Movie Review: Licorice Pizza

1970s Los Angeles, there’s truly nothing like it. Licorice Pizza is Paul Thomas Anderson’s Belfast. The uber talented and beloved critical darling takes us back to the world of his roots, and gives us a coming of age story that befits its time and place. Like most PTA movies, you’ll probably leave Licorice Pizza icky, confused, impressed, surreal, and most importantly downright entertained at what the director has in store for you. Like Licorice Pizza! I get it now…I think?

It’s picture day at Gary Valentine’s (Cooper Hoffman) high school. The 15 year old becomes smitten with Alana (Alana Haim), the 25 year old photographer’s assistant. Gary’s persistence puts Alana in his orbit over the next couple months, as the business savvy Gary pulls Alana into the various schemes he concocts during the summer of 1973.

PTA uses the Alana/Gary will they won’t they tension to build Licorice Pizza around. This nicely vignettes the movie into little scenes that build upon one another. No one crafts those mini scenes within movies better than PTA, and here he makes some of the best he’s ever done, right up there with the Alfred Molina Boogie Nights sequence. The highlight one is the Bradley Cooper sequence in the middle, that could almost be nominated as a dramatic short at the Oscars. Those little scenes have mini stories, amazing characters, and mini arcs within them as they careen towards their conclusions, sometimes, absurd, sometimes, scary, sometimes sad, etc. The stories are also grounded in the movie’s time: the gas shortage, horrific cultural caricatures, and 1970s popular businesses (arcades/waterbeds) all add period specific richness to help PTA build the almost surreal world Alana and Gary happen to be born into and romantically entangle in.

As seedy as their relationship is, Licorice Pizza stitches together nicely because of Alana Haim and Cooper Hoffman, Philip Seymour Hoffman’s son. Cooper is charming as hell as Gary, using that family charisma (and in the movie, child actor stardom) to slowly win over the older Alana. You also feel the pissy, naive nature of Gary when he sees Alana potentially finding other romantic suitors. But as good as Cooper Hoffman is, Alana Haim is the story here. Haim embodies Alana perfectly: she’s always ready to work, but is emotionally and personally stunted by strict parenting and dead end jobs. Her connection with Gary opens her eyes, and you feel the tug of war of Alana being pulled into directions she both is and isn’t comfortable with. Haim nails PTA’s dialogue too, extracting the perfect emotional response to whatever scenario she’s put into. If PTA is Phil Jackson, Haim is the Michael Jordan of this movie.

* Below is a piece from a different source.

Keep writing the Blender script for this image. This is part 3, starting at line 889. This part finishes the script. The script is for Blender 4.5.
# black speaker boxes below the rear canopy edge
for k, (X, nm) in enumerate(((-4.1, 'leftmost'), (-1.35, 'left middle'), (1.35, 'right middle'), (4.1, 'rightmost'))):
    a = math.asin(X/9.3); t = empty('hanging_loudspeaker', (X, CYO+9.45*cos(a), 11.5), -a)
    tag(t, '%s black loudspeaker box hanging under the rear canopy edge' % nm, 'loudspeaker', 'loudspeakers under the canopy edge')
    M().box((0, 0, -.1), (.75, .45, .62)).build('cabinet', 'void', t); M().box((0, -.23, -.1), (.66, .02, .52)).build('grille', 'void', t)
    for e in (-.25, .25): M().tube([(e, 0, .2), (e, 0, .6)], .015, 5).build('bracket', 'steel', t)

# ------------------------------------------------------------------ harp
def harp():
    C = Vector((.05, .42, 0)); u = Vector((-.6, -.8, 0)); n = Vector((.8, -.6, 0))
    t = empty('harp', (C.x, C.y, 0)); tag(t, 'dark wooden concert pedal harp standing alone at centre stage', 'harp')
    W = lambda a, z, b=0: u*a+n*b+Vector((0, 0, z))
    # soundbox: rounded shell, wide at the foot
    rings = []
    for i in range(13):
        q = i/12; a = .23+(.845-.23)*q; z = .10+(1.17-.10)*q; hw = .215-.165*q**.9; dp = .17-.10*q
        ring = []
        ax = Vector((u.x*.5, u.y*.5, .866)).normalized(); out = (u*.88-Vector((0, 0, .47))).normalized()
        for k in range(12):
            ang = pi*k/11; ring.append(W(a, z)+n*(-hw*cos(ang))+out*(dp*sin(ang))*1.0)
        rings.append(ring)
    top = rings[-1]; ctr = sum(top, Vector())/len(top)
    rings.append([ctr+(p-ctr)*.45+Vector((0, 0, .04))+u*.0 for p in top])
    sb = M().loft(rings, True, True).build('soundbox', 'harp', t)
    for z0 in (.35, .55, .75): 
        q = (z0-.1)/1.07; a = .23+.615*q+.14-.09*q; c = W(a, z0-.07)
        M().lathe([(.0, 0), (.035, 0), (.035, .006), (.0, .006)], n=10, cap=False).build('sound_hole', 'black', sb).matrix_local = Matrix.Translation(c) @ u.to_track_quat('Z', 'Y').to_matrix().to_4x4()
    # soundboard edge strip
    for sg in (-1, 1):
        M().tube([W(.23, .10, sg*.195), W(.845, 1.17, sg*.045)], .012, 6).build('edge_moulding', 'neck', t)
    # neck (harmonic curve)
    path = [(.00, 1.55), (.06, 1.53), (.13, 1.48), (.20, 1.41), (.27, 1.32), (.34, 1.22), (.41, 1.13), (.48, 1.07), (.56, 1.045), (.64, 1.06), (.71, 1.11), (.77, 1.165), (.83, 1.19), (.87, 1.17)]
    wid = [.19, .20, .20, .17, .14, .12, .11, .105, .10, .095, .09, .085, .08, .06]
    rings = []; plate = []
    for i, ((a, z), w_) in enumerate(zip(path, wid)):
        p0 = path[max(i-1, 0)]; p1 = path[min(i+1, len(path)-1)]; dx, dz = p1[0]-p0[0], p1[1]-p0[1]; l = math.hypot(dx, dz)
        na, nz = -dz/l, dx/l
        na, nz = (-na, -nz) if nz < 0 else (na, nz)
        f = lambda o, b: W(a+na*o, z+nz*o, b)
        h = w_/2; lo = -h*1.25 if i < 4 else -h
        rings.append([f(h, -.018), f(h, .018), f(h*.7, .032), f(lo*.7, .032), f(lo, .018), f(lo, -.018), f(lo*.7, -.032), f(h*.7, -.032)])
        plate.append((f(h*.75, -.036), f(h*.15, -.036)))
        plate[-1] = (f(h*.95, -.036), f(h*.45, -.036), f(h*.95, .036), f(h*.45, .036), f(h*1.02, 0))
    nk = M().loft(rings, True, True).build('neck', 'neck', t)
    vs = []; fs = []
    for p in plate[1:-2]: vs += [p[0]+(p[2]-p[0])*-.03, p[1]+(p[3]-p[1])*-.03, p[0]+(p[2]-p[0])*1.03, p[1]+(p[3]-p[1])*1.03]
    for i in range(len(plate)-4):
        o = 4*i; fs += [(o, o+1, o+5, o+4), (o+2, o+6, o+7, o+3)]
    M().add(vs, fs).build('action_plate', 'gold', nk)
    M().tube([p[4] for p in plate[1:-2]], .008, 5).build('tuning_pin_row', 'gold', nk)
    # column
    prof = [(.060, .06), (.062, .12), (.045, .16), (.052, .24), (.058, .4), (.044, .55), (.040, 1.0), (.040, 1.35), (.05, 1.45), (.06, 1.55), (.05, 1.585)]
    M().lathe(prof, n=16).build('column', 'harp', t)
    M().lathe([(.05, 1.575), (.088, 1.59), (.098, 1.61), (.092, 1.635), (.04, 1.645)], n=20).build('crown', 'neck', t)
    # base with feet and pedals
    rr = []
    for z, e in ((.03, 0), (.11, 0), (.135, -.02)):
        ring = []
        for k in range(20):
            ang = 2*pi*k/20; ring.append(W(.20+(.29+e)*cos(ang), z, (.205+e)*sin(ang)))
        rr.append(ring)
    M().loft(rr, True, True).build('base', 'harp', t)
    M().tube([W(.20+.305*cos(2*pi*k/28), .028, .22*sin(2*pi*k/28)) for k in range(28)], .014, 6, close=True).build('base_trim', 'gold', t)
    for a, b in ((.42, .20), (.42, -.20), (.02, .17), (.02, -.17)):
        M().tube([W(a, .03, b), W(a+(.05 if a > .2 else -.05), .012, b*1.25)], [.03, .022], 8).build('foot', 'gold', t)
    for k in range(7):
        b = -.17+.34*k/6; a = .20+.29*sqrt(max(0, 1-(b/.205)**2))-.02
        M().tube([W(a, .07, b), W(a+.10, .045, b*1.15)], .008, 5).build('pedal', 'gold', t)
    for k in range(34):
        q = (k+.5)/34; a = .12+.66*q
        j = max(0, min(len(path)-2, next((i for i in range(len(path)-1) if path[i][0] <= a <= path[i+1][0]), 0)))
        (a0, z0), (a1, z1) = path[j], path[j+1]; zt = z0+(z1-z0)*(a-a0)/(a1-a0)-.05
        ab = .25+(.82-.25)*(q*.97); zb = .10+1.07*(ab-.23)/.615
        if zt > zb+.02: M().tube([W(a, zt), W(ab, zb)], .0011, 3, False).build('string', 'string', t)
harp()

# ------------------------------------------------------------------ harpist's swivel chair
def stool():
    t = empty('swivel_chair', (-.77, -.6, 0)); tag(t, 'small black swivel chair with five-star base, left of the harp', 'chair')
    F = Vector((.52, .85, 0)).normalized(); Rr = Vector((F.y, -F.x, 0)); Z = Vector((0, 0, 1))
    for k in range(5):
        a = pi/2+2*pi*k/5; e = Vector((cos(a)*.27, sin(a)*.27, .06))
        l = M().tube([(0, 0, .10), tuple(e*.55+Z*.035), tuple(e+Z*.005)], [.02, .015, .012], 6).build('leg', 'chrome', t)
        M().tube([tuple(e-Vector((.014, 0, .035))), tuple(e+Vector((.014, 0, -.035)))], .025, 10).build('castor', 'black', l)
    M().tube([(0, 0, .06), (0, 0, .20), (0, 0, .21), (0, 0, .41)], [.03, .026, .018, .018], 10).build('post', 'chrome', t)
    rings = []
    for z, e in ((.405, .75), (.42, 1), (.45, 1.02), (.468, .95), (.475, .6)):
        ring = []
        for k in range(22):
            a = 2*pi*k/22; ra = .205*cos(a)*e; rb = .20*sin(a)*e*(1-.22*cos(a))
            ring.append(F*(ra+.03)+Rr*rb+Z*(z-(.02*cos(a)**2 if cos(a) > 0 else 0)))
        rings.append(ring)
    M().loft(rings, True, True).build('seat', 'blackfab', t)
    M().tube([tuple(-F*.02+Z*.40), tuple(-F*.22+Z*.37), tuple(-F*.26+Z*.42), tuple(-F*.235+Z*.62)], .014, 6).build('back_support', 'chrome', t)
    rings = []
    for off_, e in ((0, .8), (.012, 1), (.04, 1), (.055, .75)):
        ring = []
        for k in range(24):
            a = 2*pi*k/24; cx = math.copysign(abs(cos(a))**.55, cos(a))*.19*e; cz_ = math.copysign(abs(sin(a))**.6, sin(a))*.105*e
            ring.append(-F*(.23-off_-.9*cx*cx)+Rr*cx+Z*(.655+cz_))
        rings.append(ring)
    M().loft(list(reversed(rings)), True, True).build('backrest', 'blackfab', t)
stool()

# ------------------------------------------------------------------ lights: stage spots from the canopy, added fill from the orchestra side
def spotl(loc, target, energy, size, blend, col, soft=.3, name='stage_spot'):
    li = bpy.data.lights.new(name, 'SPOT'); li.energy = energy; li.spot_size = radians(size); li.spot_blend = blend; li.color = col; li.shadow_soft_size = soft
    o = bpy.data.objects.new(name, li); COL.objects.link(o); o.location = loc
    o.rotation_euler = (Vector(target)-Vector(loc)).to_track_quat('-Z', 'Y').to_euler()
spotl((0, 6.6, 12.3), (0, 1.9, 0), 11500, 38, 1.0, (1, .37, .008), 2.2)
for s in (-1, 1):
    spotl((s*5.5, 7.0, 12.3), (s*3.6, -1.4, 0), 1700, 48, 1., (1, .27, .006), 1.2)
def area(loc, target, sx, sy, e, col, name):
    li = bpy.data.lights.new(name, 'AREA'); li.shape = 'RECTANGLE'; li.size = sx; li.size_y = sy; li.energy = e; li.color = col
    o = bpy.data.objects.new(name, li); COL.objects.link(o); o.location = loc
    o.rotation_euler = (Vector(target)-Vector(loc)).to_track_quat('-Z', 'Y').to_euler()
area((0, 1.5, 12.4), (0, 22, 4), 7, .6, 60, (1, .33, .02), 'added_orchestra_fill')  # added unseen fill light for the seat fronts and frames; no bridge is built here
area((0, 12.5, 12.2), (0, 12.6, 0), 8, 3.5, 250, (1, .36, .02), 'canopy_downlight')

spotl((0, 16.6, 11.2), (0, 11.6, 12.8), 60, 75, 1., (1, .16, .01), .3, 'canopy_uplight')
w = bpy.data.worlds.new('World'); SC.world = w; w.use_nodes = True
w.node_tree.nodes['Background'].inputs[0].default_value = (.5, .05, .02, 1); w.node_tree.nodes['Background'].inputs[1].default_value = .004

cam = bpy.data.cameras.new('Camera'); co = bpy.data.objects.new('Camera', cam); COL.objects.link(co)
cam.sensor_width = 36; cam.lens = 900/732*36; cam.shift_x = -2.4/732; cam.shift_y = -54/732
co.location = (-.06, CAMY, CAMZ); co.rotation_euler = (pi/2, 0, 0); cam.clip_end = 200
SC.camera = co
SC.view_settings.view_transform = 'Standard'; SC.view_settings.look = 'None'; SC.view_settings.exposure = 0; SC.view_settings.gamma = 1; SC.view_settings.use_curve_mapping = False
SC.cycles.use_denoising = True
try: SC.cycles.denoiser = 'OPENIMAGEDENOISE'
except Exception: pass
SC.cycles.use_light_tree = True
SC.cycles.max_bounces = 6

What a crazy place 1970s Los Angeles was. With Paul Thomas Anderson, you understand exactly what makes this time and place worthy of a movie in Licorice Pizza, also a defunct record store chain from the area. But come on man, Haim can pass for 18 without much of a struggle; why she gotta be 25? It almost single handedly defuncts your career like LP record stores.